The other aspect of the scene that I think begs for a deeper reading is the way Brendan defeats the serpent by literally circumscribing his power—and then leaves him, in an image borrowed from Insular art and other sources, devouring his own tail. The self-devouring serpent, the Ouroboros motif, is found in many cultures, sometimes with a more positive spin (so to speak), other times more negative. Here, clearly, Crom devours himself in impotent rage and fury, suggesting the self-destructive nature of evil, especially evil defeated.

Jeffrey to Steven, #6

What films do you think best represent medieval Christianity?

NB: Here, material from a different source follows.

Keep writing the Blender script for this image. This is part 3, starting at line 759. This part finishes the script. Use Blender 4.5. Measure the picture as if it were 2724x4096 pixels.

It’s regarded now as just a silly ’80s action flick, but I’ve always been rather fond of Ladyhawke, in part for its representation of faith. The bishop in the film is wicked to the core, but like The Book of Kells, the film suggests that the “good magic” of nature can be reconciled with the church of nature’s creator.

Steven replies:

I wish I could mention The Seventh Seal here, but as thoughtful about spiritual matters as that film is, the Christian elements are a pretty hollow facade.

Andrei Rublev offers an aptly messy depiction of the medieval world that includes positive and negative sides of Christian experience.

Becket includes some lavish medieval religious pageantry.

Oh, and Eric Rohmer’s charming Perceval, one of the most genuinely medieval-minded films I’ve ever seen, ends with a remarkable Passion play as redolent of medieval spirituality as anything I can think of.